DATASET CONTENT start

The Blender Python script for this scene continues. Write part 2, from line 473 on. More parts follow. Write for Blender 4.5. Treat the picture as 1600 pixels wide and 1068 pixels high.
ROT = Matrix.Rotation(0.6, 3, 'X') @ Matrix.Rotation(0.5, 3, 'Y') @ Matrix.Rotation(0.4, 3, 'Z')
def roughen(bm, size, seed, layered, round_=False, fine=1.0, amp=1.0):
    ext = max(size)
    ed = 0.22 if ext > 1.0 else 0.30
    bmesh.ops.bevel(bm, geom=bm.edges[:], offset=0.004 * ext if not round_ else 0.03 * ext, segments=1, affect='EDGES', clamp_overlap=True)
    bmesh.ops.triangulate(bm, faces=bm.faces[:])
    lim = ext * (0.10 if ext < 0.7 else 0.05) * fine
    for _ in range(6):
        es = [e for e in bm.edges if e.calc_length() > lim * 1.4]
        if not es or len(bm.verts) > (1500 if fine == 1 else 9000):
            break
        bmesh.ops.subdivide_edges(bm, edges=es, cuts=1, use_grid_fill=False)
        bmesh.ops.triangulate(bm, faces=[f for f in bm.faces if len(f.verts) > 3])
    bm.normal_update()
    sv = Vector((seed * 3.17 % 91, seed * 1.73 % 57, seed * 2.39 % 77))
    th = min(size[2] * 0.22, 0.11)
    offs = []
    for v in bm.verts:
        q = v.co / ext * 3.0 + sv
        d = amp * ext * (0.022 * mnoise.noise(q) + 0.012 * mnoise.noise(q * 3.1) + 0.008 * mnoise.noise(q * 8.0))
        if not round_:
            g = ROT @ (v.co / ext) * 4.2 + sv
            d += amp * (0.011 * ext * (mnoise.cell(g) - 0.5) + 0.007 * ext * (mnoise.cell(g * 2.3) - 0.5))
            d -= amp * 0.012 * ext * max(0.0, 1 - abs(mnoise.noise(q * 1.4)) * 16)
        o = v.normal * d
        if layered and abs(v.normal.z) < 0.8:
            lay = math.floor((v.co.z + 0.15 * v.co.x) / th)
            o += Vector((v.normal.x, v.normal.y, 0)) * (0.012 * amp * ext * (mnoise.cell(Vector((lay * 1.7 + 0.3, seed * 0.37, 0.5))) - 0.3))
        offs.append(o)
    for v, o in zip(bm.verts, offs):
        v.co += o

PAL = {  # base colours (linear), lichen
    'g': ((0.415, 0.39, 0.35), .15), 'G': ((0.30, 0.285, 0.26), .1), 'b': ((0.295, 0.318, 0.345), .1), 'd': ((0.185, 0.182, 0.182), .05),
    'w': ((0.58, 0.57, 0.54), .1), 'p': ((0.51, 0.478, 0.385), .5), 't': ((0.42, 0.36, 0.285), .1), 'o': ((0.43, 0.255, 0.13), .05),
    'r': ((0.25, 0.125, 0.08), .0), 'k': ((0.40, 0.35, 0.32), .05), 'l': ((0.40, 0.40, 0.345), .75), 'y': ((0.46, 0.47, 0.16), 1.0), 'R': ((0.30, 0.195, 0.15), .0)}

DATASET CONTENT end

◆ **AIM**
Give every line of the material again, exactly as it reads.

◆ **WRITTEN RESPONSE**
The Blender Python script for this scene continues. Write part 2, from line 473 on. More parts follow. Write for Blender 4.5. Treat the picture as 1600 pixels wide and 1068 pixels high.
ROT = Matrix.Rotation(0.6, 3, 'X') @ Matrix.Rotation(0.5, 3, 'Y') @ Matrix.Rotation(0.4, 3, 'Z')
def roughen(bm, size, seed, layered, round_=False, fine=1.0, amp=1.0):
    ext = max(size)
    ed = 0.22 if ext > 1.0 else 0.30
    bmesh.ops.bevel(bm, geom=bm.edges[:], offset=0.004 * ext if not round_ else 0.03 * ext, segments=1, affect='EDGES', clamp_overlap=True)
    bmesh.ops.triangulate(bm, faces=bm.faces[:])
    lim = ext * (0.10 if ext < 0.7 else 0.05) * fine
    for _ in range(6):
        es = [e for e in bm.edges if e.calc_length() > lim * 1.4]
        if not es or len(bm.verts) > (1500 if fine == 1 else 9000):
            break
        bmesh.ops.subdivide_edges(bm, edges=es, cuts=1, use_grid_fill=False)
        bmesh.ops.triangulate(bm, faces=[f for f in bm.faces if len(f.verts) > 3])
    bm.normal_update()
    sv = Vector((seed * 3.17 % 91, seed * 1.73 % 57, seed * 2.39 % 77))
    th = min(size[2] * 0.22, 0.11)
    offs = []
    for v in bm.verts:
        q = v.co / ext * 3.0 + sv
        d = amp * ext * (0.022 * mnoise.noise(q) + 0.012 * mnoise.noise(q * 3.1) + 0.008 * mnoise.noise(q * 8.0))
        if not round_:
            g = ROT @ (v.co / ext) * 4.2 + sv
            d += amp * (0.011 * ext * (mnoise.cell(g) - 0.5) + 0.007 * ext * (mnoise.cell(g * 2.3) - 0.5))
            d -= amp * 0.012 * ext * max(0.0, 1 - abs(mnoise.noise(q * 1.4)) * 16)
        o = v.normal * d
        if layered and abs(v.normal.z) < 0.8:
            lay = math.floor((v.co.z + 0.15 * v.co.x) / th)
            o += Vector((v.normal.x, v.normal.y, 0)) * (0.012 * amp * ext * (mnoise.cell(Vector((lay * 1.7 + 0.3, seed * 0.37, 0.5))) - 0.3))
        offs.append(o)
    for v, o in zip(bm.verts, offs):
        v.co += o

PAL = {  # base colours (linear), lichen
    'g': ((0.415, 0.39, 0.35), .15), 'G': ((0.30, 0.285, 0.26), .1), 'b': ((0.295, 0.318, 0.345), .1), 'd': ((0.185, 0.182, 0.182), .05),
    'w': ((0.58, 0.57, 0.54), .1), 'p': ((0.51, 0.478, 0.385), .5), 't': ((0.42, 0.36, 0.285), .1), 'o': ((0.43, 0.255, 0.13), .05),
    'r': ((0.25, 0.125, 0.08), .0), 'k': ((0.40, 0.35, 0.32), .05), 'l': ((0.40, 0.40, 0.345), .75), 'y': ((0.46, 0.47, 0.16), 1.0), 'R': ((0.30, 0.195, 0.15), .0)}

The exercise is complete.